The next most prolific foundation cartridge is the 375 H&H Magnum of 1912. Here was the first commercially successful belted magnum that set the stage for a flurry of magnums embraced by a belt around their heads. This belt did way more for marketing than it ever did for performance. The belt’s original function was to headspace the cartridge (stop it at the right distance in the chamber for proper firing pin/primer connection). The shallow, sloping shoulder of the original was feared too gentle to provide consistent and dependable headspacing. This was not a concern on virtually all other cartridges formed from the 375 H&H, but cartridge designers kept the belt because it drew attention. A magnum belt to contain magnum doses of power! Not that it did, but the misconception increases sales.

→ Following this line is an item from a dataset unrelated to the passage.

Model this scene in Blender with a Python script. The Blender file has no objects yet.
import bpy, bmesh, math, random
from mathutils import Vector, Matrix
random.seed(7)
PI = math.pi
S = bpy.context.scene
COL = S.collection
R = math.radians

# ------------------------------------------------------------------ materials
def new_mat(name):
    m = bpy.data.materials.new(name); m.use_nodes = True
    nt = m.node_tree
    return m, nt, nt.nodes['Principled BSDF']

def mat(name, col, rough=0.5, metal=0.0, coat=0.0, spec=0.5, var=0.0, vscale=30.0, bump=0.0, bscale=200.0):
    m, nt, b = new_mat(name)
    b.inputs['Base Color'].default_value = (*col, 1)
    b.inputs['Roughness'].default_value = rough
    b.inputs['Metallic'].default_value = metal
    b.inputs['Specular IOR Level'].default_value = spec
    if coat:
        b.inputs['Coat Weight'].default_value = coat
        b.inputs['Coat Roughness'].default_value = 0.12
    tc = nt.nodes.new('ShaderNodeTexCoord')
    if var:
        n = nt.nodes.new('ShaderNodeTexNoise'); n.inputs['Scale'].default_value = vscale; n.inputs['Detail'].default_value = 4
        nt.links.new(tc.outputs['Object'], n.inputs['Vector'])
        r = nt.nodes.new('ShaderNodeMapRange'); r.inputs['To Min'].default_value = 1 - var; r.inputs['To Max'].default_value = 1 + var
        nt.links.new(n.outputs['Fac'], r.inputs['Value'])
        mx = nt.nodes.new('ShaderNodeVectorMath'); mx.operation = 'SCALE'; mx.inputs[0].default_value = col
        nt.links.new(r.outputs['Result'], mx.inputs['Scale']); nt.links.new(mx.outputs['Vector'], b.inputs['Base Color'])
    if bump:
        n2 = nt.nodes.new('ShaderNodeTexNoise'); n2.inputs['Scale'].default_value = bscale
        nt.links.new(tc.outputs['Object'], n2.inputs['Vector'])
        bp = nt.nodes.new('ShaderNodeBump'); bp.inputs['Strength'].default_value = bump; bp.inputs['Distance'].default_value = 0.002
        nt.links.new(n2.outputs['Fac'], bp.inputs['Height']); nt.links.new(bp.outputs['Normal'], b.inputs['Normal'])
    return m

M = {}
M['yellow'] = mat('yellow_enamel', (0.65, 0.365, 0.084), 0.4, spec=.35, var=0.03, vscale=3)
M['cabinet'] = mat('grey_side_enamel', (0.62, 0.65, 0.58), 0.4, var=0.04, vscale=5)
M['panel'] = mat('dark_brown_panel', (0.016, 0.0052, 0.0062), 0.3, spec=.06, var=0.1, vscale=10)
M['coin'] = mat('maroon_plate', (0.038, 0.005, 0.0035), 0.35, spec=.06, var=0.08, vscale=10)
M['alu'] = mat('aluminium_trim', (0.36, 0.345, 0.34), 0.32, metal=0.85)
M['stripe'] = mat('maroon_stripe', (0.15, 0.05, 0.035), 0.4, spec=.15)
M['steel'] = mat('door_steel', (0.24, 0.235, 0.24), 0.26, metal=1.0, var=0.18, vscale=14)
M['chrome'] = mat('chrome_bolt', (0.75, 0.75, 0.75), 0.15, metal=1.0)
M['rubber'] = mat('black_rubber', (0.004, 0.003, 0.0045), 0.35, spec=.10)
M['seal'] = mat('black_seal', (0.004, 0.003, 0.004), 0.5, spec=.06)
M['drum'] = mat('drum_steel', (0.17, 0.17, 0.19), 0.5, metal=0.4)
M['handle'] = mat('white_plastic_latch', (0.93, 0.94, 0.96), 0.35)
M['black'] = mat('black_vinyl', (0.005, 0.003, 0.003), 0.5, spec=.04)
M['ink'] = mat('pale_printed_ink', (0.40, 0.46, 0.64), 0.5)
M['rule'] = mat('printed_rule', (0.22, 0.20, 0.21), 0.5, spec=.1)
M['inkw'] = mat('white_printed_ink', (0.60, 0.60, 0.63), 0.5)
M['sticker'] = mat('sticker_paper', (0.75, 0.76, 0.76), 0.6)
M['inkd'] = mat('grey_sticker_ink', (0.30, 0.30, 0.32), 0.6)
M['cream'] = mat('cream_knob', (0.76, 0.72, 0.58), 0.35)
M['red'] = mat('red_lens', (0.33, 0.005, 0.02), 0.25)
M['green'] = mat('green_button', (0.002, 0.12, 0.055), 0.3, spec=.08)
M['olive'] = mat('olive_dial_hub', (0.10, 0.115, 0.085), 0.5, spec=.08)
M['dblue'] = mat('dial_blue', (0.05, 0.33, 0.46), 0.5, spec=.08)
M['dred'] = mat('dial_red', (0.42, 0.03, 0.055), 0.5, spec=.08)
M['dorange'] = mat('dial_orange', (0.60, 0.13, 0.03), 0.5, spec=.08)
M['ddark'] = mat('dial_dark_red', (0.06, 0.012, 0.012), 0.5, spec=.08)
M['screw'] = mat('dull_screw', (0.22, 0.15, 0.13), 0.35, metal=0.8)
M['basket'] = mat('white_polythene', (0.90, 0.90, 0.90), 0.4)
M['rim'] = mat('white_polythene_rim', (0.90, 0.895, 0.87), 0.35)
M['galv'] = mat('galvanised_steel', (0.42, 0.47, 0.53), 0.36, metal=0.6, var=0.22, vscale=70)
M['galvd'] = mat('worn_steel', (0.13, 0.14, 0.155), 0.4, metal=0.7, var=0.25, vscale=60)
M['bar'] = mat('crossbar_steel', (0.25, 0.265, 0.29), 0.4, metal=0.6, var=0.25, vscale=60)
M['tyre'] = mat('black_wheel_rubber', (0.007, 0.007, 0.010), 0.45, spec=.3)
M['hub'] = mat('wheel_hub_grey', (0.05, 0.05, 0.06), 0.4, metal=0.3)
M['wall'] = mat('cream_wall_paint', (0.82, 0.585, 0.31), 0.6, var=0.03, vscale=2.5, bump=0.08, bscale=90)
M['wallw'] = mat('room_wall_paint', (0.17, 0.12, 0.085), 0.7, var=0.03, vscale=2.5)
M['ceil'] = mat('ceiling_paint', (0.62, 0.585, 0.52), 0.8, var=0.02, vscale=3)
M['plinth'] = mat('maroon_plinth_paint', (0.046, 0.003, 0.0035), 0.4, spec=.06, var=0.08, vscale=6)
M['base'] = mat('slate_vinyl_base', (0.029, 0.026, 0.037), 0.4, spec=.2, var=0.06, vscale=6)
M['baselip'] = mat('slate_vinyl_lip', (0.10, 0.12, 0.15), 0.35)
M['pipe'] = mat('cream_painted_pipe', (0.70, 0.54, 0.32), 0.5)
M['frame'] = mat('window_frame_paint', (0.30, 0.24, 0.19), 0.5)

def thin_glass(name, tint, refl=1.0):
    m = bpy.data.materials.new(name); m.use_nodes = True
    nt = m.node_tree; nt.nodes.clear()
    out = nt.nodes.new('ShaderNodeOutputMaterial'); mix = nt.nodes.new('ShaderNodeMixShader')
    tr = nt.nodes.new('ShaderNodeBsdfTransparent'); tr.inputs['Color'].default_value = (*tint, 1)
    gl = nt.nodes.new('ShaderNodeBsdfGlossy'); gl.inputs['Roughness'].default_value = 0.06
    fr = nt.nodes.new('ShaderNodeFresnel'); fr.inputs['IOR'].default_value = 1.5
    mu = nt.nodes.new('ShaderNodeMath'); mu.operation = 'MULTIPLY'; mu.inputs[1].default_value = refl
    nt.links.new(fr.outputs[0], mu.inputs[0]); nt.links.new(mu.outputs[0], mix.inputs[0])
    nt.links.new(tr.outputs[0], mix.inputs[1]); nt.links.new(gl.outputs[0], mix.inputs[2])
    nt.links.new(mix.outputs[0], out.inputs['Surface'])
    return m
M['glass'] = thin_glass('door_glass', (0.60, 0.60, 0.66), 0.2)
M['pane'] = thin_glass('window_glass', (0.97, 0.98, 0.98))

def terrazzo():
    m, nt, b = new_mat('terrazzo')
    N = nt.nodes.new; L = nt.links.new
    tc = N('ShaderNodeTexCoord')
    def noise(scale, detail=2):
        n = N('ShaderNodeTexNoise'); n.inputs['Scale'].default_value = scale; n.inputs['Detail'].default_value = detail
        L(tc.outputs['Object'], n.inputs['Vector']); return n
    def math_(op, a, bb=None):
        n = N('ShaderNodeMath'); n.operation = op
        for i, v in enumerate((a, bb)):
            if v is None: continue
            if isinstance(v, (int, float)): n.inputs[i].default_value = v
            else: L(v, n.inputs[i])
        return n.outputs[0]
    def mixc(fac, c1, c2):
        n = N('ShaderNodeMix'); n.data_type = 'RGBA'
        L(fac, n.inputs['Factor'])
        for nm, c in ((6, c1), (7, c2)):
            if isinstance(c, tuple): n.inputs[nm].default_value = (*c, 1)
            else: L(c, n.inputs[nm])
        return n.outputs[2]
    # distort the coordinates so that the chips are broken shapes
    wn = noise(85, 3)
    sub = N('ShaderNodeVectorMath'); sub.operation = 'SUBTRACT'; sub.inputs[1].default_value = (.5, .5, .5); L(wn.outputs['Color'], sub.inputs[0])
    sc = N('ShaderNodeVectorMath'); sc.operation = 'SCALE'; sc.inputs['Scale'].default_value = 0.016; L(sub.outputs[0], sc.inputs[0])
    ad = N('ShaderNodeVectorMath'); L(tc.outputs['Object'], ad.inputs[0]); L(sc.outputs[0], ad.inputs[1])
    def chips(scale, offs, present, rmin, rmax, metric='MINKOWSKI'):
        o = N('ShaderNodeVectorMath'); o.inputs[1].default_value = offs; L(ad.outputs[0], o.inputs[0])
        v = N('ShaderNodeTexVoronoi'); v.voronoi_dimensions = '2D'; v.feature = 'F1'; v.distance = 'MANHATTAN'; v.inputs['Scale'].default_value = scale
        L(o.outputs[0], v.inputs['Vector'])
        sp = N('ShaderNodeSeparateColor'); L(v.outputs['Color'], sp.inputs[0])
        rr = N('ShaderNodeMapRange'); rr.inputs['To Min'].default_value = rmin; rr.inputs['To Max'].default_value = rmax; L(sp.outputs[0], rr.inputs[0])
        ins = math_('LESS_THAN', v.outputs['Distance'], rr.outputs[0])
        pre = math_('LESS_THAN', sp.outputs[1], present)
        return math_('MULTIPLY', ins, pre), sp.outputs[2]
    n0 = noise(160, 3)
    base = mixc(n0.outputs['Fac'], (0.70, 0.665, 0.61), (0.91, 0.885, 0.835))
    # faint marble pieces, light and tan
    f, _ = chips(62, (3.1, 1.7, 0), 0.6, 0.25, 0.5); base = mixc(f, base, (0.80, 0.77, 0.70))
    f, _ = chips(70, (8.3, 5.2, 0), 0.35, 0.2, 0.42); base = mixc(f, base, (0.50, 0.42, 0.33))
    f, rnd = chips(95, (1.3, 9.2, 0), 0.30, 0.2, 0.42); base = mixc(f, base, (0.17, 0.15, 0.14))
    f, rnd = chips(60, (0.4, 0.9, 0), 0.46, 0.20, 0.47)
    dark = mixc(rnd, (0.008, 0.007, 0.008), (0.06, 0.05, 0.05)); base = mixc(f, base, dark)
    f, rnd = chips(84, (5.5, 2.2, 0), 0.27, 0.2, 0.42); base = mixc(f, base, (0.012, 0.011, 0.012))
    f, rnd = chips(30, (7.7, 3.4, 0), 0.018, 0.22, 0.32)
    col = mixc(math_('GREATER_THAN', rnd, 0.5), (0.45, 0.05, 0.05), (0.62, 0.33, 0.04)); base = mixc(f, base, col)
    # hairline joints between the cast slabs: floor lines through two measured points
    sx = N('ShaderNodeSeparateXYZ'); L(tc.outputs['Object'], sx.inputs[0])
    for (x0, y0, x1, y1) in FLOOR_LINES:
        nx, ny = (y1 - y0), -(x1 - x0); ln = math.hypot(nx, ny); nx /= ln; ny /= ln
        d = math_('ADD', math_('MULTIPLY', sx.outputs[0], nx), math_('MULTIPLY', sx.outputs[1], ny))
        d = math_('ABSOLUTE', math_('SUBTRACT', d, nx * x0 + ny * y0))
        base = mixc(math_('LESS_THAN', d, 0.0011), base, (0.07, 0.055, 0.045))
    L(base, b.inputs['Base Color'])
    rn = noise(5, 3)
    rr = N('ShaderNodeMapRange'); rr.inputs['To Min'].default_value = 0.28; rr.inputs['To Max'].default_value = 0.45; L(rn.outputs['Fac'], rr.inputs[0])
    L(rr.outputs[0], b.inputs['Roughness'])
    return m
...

Roy Weatherby ran with it, rather quickly fueling a velocity craze with his 257, 270, 7mm, 300, 340 and 375 Weatherby Magnums. Winchester caught the cue and ran with the 458, 338, 264 and 300 Winchester Magnums. Not to be outdone, Remington countered in 1962 with its 7mm Rem. Mag., a near copy of Holland & Holland’s 275 Belted Magnum of 1912 (a shortened and necked down 375 H&H. Didn’t we say there’s not much new?)
All these belted magnums, including H&H’s own 300 H&H Magnum, were either true magnum length or shortened to standard 30-’06 length to fit more affordable bolt-action rifles of the day. That didn’t stop Remington from shortening them even farther to give us the 6.5 Rem. Mag. and 350 Rem. Mag. They also went full magnum length with 416 Rem. Mag. and 8mm Rem. Mag. A few magnum length oddballs embraced the belted fraternity successfully, too. Think of the 7mm STW and 458 Lott.
By my count, the belted H&H case went on to whelp 18 commercial cartridges in the U.S. plus five more in Britain, two or three in Sweden and probably a few others I can’t think of. The H&H could be outpacing the 8×57 Mauser platform.
Once shooters began crowding onto the belted magnum hate wagon, yet another “magnum” cartridge began regenerating. The obscure 404 Jeffery was rescued from early retirement by wildcatters playing with the proven target cartridge ideal of a short, fat case in magnum sizes for long reach in big game hunting. Some of the earliest were the line of Dakota proprietary cartridges in 1992 in 7mm, .30, .33, .375 and .40 caliber. Remington followed with its full magnum-length Ultra Magnums starting in 1999. Winchester came nipping on its heels in 2000 with its 300, 270, 7mm and 325 WSM short-fat variations on the 404 Jeffery theme with minimally different dimensions, so technically a “new” case family. Remington counter punched with its 7mm and 300 SAUMs, shortened versions of its 404 Jeffery-based Ultra Magnums. Then things got really crazy with Winchester’s Super Short Magnums. The 404 Jeffery never before sparkled under so much limelight.
So, raise a glass to the 8mm Mauser, 375 H&H Magnum and 404 Jeffery—those three cases sired the bulk of “modern” cartridges. But take a sip in celebration of the 30-30 Winchester and 222 Remington families, too. The 30-30 truly is old-fashioned due to its rimmed case design, the standard for headspacing back in the early years of revolvers, single-shots and lever-actions. Because most early lever-actions used tubular magazines, cartridges designed for them carried flat- or round-nosed bullets, severely limiting their long-range potential. Nonetheless, most hunters well into the 20th century engaged their quarry inside of 200 yards, so rimmed cartridges with ballistically inefficient bullets remained popular. The 30-30 itself, our first commercial cartridge designed specifically for smokeless powder, was itself a modification of the 1884 38-55 Ballard (later Winchester) blackpowder round. This case with a rim diameter of .506″ and head diameter around .419″ to .422″, was rearranged to give us the 219 Zipper, 25-35 Winchester, 22 Savage Hi-Power, 32 Win. Special, 375 Win. and 7-30 Waters plus several obsolete rounds.
As for that diminutive 222 Remington, it was created out of whole cloth in 1950 to become one of the best balanced, most accurate, easy shooting .224s of all time. Often described as a scaled down 30-’06 (it isn’t to scale,) the 222 Rem. went on to modification as the 222 Remington Magnum, 221 Fireball, 17 Remington, 17 Remington Fireball, 204 Ruger and—king of the heap—223 Remington.
Now, if you think “modern” in modern cartridges means a 30-degree shoulder, well, the 300 Savage sported one of those at its coming out party in 1920. If you imagine a long neck is the key ingredient, the 6.5×55 Swede included a much-longer-than-caliber neck of .309″ way back in 1894. And if you’re sharp enough to look to rifling twist as the magical ingredient that makes our latest and greatest modern cartridges superior, know that the 6.5 x52mm Carcano was spinning its 162-grain bullets in 1:7.75″ of travel.
When it comes to cartridge design and performance, I can’t promise that it’s all been done before, but I certainly wouldn’t bet against it.